What is the Defined Risk Strategy?

The Defined Risk Strategy is a unique hedged equity approach that blends passive investing and active risk management to help long-term investors grow and preserve their wealth.

In 1997, we developed the Defined Risk Strategy (DRS) to offer investors a client-centered, goals-based approach to generate stable returns and avoid losing big—two keys to growing and preserving wealth.

Our DRS investment solutions uniquely combine passive, low-cost investing with active risk management, offered in multiple investment structures and asset classes. 

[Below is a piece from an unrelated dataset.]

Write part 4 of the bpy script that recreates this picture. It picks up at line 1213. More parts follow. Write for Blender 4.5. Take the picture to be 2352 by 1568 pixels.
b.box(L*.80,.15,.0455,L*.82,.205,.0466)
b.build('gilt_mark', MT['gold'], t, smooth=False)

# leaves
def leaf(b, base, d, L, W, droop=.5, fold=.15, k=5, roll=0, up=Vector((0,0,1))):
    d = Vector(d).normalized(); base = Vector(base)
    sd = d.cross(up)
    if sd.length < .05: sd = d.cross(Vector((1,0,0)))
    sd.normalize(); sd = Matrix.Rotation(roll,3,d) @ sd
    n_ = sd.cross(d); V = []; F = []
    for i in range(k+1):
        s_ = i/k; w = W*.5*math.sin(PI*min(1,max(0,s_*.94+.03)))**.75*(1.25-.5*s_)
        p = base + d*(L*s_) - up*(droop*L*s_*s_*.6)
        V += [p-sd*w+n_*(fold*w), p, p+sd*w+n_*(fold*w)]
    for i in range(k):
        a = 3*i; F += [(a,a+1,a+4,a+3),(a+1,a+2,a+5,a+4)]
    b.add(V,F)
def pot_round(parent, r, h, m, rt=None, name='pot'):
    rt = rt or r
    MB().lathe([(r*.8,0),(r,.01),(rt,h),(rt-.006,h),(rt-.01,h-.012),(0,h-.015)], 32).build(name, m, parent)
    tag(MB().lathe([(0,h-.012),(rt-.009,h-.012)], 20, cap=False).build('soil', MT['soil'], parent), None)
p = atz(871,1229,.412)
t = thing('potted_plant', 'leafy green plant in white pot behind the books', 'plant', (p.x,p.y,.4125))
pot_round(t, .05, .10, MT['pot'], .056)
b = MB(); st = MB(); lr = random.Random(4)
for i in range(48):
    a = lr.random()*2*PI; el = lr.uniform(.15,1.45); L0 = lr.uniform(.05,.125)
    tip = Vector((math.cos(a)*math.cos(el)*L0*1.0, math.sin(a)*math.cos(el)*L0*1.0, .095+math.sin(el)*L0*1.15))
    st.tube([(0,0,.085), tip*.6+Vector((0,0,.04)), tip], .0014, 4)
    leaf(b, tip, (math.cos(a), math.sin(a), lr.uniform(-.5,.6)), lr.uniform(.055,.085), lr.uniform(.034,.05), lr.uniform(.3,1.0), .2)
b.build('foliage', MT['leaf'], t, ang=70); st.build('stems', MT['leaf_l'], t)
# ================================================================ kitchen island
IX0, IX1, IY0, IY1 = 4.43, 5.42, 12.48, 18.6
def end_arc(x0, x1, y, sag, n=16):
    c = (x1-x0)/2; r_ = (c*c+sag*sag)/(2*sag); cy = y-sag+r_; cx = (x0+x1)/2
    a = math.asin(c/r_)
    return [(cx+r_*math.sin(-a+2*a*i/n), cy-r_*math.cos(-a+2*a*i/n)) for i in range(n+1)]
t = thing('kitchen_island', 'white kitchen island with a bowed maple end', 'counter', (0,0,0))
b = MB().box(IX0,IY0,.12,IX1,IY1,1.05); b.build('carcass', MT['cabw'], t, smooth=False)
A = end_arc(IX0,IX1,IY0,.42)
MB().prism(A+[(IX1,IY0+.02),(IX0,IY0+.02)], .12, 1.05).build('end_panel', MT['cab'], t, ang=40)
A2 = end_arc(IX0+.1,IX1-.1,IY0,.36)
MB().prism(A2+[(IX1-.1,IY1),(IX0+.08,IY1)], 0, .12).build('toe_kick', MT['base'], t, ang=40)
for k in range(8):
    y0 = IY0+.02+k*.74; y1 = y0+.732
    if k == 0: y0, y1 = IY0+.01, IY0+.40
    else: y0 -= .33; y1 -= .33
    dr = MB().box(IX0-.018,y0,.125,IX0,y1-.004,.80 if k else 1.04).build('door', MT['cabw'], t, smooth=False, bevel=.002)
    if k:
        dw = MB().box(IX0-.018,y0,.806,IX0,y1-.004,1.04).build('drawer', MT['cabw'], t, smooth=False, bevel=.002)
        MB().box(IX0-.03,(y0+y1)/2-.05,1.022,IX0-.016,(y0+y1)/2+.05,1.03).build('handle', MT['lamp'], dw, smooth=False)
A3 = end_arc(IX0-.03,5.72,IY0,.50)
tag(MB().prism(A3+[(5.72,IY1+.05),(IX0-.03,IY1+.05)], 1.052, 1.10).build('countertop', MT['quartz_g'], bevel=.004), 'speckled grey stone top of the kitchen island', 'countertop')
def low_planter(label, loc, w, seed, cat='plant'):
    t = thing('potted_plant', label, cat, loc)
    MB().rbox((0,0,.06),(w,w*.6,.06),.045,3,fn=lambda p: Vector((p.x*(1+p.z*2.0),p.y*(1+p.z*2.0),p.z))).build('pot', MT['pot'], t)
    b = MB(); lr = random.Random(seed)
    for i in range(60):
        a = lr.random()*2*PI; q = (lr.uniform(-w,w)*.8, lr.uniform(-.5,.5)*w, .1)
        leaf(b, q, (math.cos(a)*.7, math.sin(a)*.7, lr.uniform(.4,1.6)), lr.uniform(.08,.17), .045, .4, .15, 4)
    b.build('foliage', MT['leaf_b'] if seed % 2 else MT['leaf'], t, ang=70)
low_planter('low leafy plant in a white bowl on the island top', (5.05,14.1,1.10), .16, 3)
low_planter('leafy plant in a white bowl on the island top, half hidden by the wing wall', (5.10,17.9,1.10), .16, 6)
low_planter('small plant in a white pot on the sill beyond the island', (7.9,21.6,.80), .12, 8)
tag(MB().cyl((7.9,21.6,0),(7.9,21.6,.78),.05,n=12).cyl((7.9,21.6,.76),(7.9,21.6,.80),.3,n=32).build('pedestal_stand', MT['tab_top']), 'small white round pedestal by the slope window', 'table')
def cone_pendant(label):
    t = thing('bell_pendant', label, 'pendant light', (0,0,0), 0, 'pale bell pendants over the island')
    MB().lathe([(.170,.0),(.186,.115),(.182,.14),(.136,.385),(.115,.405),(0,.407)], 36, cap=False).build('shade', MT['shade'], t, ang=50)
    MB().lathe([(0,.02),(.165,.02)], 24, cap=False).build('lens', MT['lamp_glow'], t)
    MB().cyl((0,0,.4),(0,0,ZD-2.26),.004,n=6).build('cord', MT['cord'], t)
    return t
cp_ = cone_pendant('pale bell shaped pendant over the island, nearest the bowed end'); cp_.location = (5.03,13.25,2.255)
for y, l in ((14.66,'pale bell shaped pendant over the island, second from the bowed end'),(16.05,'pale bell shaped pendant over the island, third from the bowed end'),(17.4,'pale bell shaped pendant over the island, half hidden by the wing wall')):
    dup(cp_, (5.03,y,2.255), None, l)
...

The Defined Risk Strategy Process

The DRS is an options-based strategy that follows a repeatable three-step process with three components:

  1. Equity - It's always invested passively in equities, using low-cost ETFs for portfolio growth.
  2. Hedge - It's always hedged using put options to mitigate the risks of bear markets on an annual basis.
  3. Options - It actively manages shorter-term options to seek additional return to offset the cost of the hedge. 

The Defined Risk Strategy is a Hedged Equity Solution for Long-Term Investors

Our Defined utilizes put options to remain distinctly ‘always hedged’ to define risk on an annual basis and seek to mitigate losses, especially during bear markets.

We distinctly hedge using long-term put options to offer investors a long-term defense against bear markets so they can reach their long-term goals.

Put options have an inverse relationship to what they seek to protect. When the equity loses value, the put option increases in value, and vice-versa.

This counter-balancing investment approach seeks to not lose big.